My most recent project is a piece titled Aural Oral, which is a series of site-specific studies and sensorial junctures in agricultural research, offering a sensorial reflection on processes of cultivation and consumption. The meal pairs an auditory archive of its ingredients with its ingestion, employing various microphones to transmit a series of recordings of culinary and cultivation actions coupled with environmental sounds from the site of production. Each accompanying track sketches a sonic cartography of the dish, amplifying the micro-actions of both the farm and the kitchen, proposing resonant reflections of its cultivation and consumption to extend beyond the domain of the gustatory. Aural Oral draws reference to acoustemological research, as coined by Stephen Feld, that valorizes methodologies of “knowing-with and knowing-through the audible.” Earlier this year I did an iteration of the project in Mexico City, in which I had the opportunity to work with the amazing collective, Cocina Colaboratorio, on one of their projects in Xochimilco. This past week I worked with foodculture days, a biennale and platform sharing knowledge and know-how on food and ecology, on a listening session for a part of the series that was recorded at agroecology collective Praz Bonjour.

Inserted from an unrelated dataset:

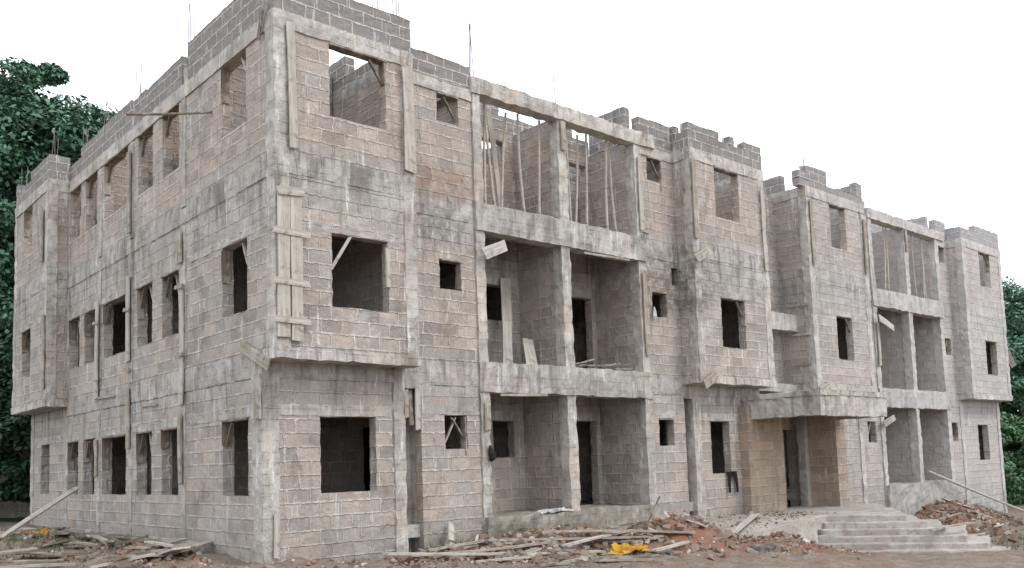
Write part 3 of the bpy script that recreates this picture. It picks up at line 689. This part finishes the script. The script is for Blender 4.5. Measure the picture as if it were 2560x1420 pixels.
rubble('rubble',[(5.6,-1.9,3.2,1.5,2000,.18),(7.6,-2.0,2.6,1.3,1000,.24),(9.6,-3.6,2.0,1.0,450,.18),(2.5,-1.2,3,1.2,700,.12),(19,-4.2,3.4,1.8,1900,.26),(23.5,-2.4,6,1.6,1200,.26),(-1.3,2,1.2,4,900,.14),(-1.6,8,1.6,5,1000,.16),(5,-3,8,2,2600,.05),(7.2,-.5,3,.5,800,.2),(11.5,-4.5,2.5,1.,900,.1)],'broken block and stone rubble scattered over red dirt')
# grit washed onto the steps and porch
vs=[];fs=[]; r=random.Random(8)
for _ in range(700):
    x=r.uniform(9.8,15.0); y=r.uniform(-2.4,-.2) ; s=.012+.05*r.random()**4
    z=(.03 if x>13.1 else -.44+.47*max(0,(x-9.3)/3.8)**.8)+.01
    b=len(vs)
    for c in((-1,-1,-1),(1,-1,-1),(1,1,-1),(-1,1,-1),(-1,-1,1),(1,-1,1),(1,1,1),(-1,1,1)): vs.append(tuple((x,y,z)[k]+c[k]*s*.5*r.uniform(.5,1.2) for k in range(3)))
    for f in((0,3,2,1),(4,5,6,7),(0,1,5,4),(1,2,6,5),(2,3,7,6),(3,0,4,7)): fs.append(tuple(b+k for k in f))
newobj('gravel',vs,fs,M_ST,None,False,kind='stuff',label='loose grit scattered on the porch and ramp')
def leafmat(name,a,b,c):
    m=N(name); g_=m.n('ShaderNodeNewGeometry'); cr=m.n('ShaderNodeValToRGB'); m.t.links.new(g_.outputs['Random Per Island'],cr.inputs[0])
    e=cr.color_ramp.elements; e[0].color=(*a,1); e[1].color=(*c,1); q=e.new(.6); q.color=(*b,1)
    k=m.noise(g_.outputs['Position'],.45,3,.6)
    m.put(m.b.inputs['Base Color'],m.mix(m.ramp(k,.4,.65,0,.5),cr.outputs[0],a)); m.b.inputs['Roughness'].default_value=.5
    try: m.b.inputs['Specular IOR Level'].default_value=.4
    except: pass
    return m.m
M_LEAF=leafmat('dark_leaves',(.045,.10,.065),(.075,.165,.095),(.13,.25,.14))
M_LEAFD=leafmat('deep_leaves',(.016,.04,.026),(.028,.068,.04),(.055,.11,.058))
M_LEAF2=leafmat('mid_leaves',(.04,.095,.04),(.07,.155,.06),(.12,.23,.085))
vs=[];fs=[]; r=random.Random(3)
for (cx,cy,rx,ry,n) in((-2.2,6,1,4,260),(21,-4.5,3,1.2,300),(26,-1.8,5,.9,420),(16.5,-6.2,1.2,.5,120),(34,-2,3,2.5,900),(3.5,-.4,1.,.15,60)):
    for _ in range(n):
        x=r.gauss(cx,rx*.5);y=r.gauss(cy,ry*.5); z=GH(x,y); a=r.uniform(0,6.3); h=r.uniform(.06,.26); l=r.uniform(.02,.12); w_=.012
        b=len(vs); vs+=[(x-w_*math.sin(a),y+w_*math.cos(a),z),(x+w_*math.sin(a),y-w_*math.cos(a),z),(x+l*math.cos(a),y+l*math.sin(a),z+h)]; fs.append((b,b+1,b+2))
newobj('weeds',vs,fs,M_LEAF2,None,False,kind='stuff',label='sparse green weeds growing through the dirt')
# ---------------------------------------------------------------- vegetation
def tree(base,h,crown,nclump,per,leaf,mat,seed,lab,trunk_r=.35,cs=.21):
    r=random.Random(seed); e=empty('tree',base,label=lab,category='tree')
    bx,by,bz=base; cx,cy,cz,rx,ry,rz=crown
    bvs=[];bfs=[]
    def limb(p0,p1,r0,r1):
        p0=Vector(p0);p1=Vector(p1); d=(p1-p0).normalized(); s=d.orthogonal().normalized(); n=d.cross(s); b=len(bvs)
        bend=Vector((r.uniform(-.3,.3),r.uniform(-.3,.3),0))
        for i in range(6):
            t=i/5; p=p0.lerp(p1,t)+bend*math.sin(math.pi*t); rr=r0+(r1-r0)*t
            for q in range(8): A=q*math.pi/4; bvs.append(p+s*rr*math.cos(A)+n*rr*math.sin(A))
        for i in range(5):
            for q in range(8): bfs.append((b+i*8+q,b+i*8+(q+1)%8,b+i*8+8+(q+1)%8,b+i*8+8+q))
    top=(cx-bx,cy-by,cz-bz)
    limb((0,0,-.3),(top[0]*.3,top[1]*.3,top[2]*.55),trunk_r,trunk_r*.7); limb((top[0]*.3,top[1]*.3,top[2]*.55),(top[0],top[1],top[2]+rz*.5),trunk_r*.7,.08)
    cl=[]
    for k in range(nclump):
        while True:
            p=Vector((r.uniform(-1,1),r.uniform(-1,1),r.uniform(-1,1)))
            if .35<p.length<1: break
        q=p*(.85+.4*noise.noise(p*2.2+Vector((seed,0,0)))) 
        cl.append(Vector((top[0]+q.x*rx,top[1]+q.y*ry,top[2]+q.z*rz)))
    for c in cl[::max(1,nclump//16)]: limb((top[0]*.4,top[1]*.4,top[2]*.6),c,trunk_r*.35,.04)
    newobj('trunk',bvs,bfs,M_BARK,e)
    n=nclump*per; V=np.zeros((n*4,3)); rs=np.random.RandomState(seed)
    C=np.repeat(np.array([list(c) for c in cl]),per,0)
    size=np.repeat(rs.uniform(.45,1.25,nclump),per)*min(rx,rz)*cs
    d=rs.normal(size=(n,3)); d/=np.linalg.norm(d,axis=1)[:,None]; rad=rs.uniform(.3,1.,n)**.5
    P=C+d*(rad*size)[:,None]*np.array([1.2,1.2,.75])
    nrm=d*.6+np.array([0,0,.7])+rs.normal(size=(n,3))*.45; nrm/=np.linalg.norm(nrm,axis=1)[:,None]
    t=np.cross(nrm,rs.normal(size=(n,3))); t/=np.linalg.norm(t,axis=1)[:,None]; b=np.cross(nrm,t)
    L=(leaf*rs.uniform(.6,1.2,n))[:,None]
    V[0::4]=P-t*L*.6; V[1::4]=P+b*L*.32-nrm*L*.06; V[2::4]=P+t*L*.6-nrm*L*.15; V[3::4]=P-b*L*.32-nrm*L*.06
    me=bpy.data.meshes.new('crown'); me.vertices.add(n*4); me.vertices.foreach_set('co',V.ravel()); me.loops.add(n*4); me.loops.foreach_set('vertex_index',np.arange(n*4,dtype=np.int32))
    me.polygons.add(n); me.polygons.foreach_set('loop_start',np.arange(0,n*4,4,dtype=np.int32)); me.polygons.foreach_set('loop_total',np.full(n,4,dtype=np.int32)); me.update(); me.validate()
    me.materials.append(mat); o=bpy.data.objects.new('crown',me); COL.objects.link(o); o.parent=e
tree((0.5,25,.2),18,(1.5,25,13.2,5.7,4.5,5.6),260,560,.22,M_LEAF,3,'large broad leaved green tree behind the building',.45,.19)
tree((-2.,29,.2),14,(-.5,29,7.0,6.5,5,6.5),190,260,.34,M_LEAFD,4,'dark dense tree beside the side wall',.4)
tree((1.2,19.5,.2),6,(1.2,19.8,3.2,2.8,2.0,3.4),100,220,.24,M_LEAFD,9,'dark leafy bush growing behind the building corner',.12)
tree((50.5,5,-1.4),12,(51.5,5.2,6.5,4.2,4.,5.2),150,320,.24,M_LEAF,5,'green tree beyond the far end of the building',.3)
tree((45,3.4,-1.4),6,(45.5,3.8,1.2,3.2,2.5,3.0),110,220,.22,M_LEAF2,6,'light green shrub beyond the building end',.12)
tree((39.5,3.4,-1.4),4,(40.0,3.6,.2,2.2,1.8,1.7),70,200,.2,M_LEAF2,16,'low green shrub beside the building end',.1)
tree((62,14,-1.4),13,(63,14,7,7,6,6.5),150,220,.4,M_LEAFD,7,'dark green tree far behind the site',.35)
fw=empty('boundary_wall',(0,18,0),label='low dark block boundary wall behind the building',category='wall')
o=gsolid('wall','y',22.,T,-14,14,-.5,2.2,step=.94,zs=.5,parent=None); o.parent=fw; o.matrix_parent_inverse=Matrix.Translation((0,-18,0))
# ---------------------------------------------------------------- world, sun, camera
w=bpy.data.worlds.new('World'); S.world=w; w.use_nodes=True; nt=w.node_tree; bg=nt.nodes['Background']
sk=nt.nodes.new('ShaderNodeTexSky'); sk.sky_type='NISHITA'; sk.sun_disc=False; sk.sun_elevation=math.radians(48); sk.sun_rotation=math.radians(160)
ml=nt.nodes.new('ShaderNodeMix'); ml.data_type='RGBA'; ml.blend_type='MULTIPLY'; ml.inputs[0].default_value=1; ml.inputs[7].default_value=(.12,.12,.12,1)
nt.links.new(sk.outputs[0],ml.inputs[6])
mx=nt.nodes.new('ShaderNodeMix'); mx.data_type='RGBA'; mx.inputs[0].default_value=.88; mx.inputs[7].default_value=(2.0,2.15,2.34,1)
nt.links.new(ml.outputs[2],mx.inputs[6]); nt.links.new(mx.outputs[2],bg.inputs[0]); bg.inputs[1].default_value=1.
sl=bpy.data.lights.new('sun','SUN'); sl.energy=1.3; sl.angle=math.radians(20); sl.color=(1,.97,.93)
so=bpy.data.objects.new('sun',sl); COL.objects.link(so)
el,az=math.radians(48),math.radians(-68)
dv=Vector((math.cos(el)*math.cos(az),math.cos(el)*math.sin(az),math.sin(el))); so.rotation_euler=dv.to_track_quat('Z','Y').to_euler()
yaw,pit,rol=.852,.092,.032
F=Vector((math.cos(yaw)*math.cos(pit),math.sin(yaw)*math.cos(pit),math.sin(pit))); R=Vector((math.sin(yaw),-math.cos(yaw),0)); U=R.cross(F)
c,s=math.cos(rol),math.sin(rol); Rc=R*c-U*s; Uc=R*s+U*c
cam=bpy.data.cameras.new('camera'); co=bpy.data.objects.new('camera',cam); COL.objects.link(co)
co.matrix_world=Matrix(((Rc.x,Uc.x,-F.x,-7.205),(Rc.y,Uc.y,-F.y,-14.585),(Rc.z,Uc.z,-F.z,1.56),(0,0,0,1)))
cam.sensor_width=36; cam.lens=2258.2/2560*36; cam.shift_x=26.2/2560; cam.shift_y=244.2/2560; cam.clip_end=3000; cam.clip_start=.1
S.camera=co
S.view_settings.view_transform='Standard'; S.view_settings.look='None'; S.view_settings.exposure=0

How did you find these mushrooms?

These mushrooms were collected on a hike in Estado de México, led by the incredible Nanae Watabe. Nanae is an incredibly knowledgeable mushroom forager from Mexico City with whom I went on an incredible ten-hour journey in the mountains. We went in August which is one of the peak months of wild mushrooms in Mexico, aptly nicknamed hongosto.

Where does your interest in mushrooms come from?

My interest in mushrooms has been omnipresent, I have always really enjoyed the fact that the large organism in the world is mycelium – there is one in Oregon that measures 9km square. I think there’s so much to learn not only about, but also from them.

If you could choose to exist as one plant, what would it be?

Probably a moss or a bryophyte, I find the fact that they occur in a multitude of ecosystems, often quite intense ones, to be a testament to their resilience. They are the second most diverse plant group and date back 450 million years. I love that they have no roots or vascular tissue, and rather absorb water and nutrients from the air. In warm climates, they protect tree roots by shading and insulating, and in the artic, they have the capacity to reduce the speed of thawing ice.

I also really love the Saguaro cactus, found in the Sonoran desert, which can grow up to 150 to 200 years old. They host a vast array of wildlife, including woodpeckers and owls that nest inside them. Their speed of growth is incredibly slow, some ten-year-old plants measure less than 5 cm, but can grow up to 18 meters tall over the course of their lifespan. I find their slowness a potent metaphor for reexamining our relationship to time.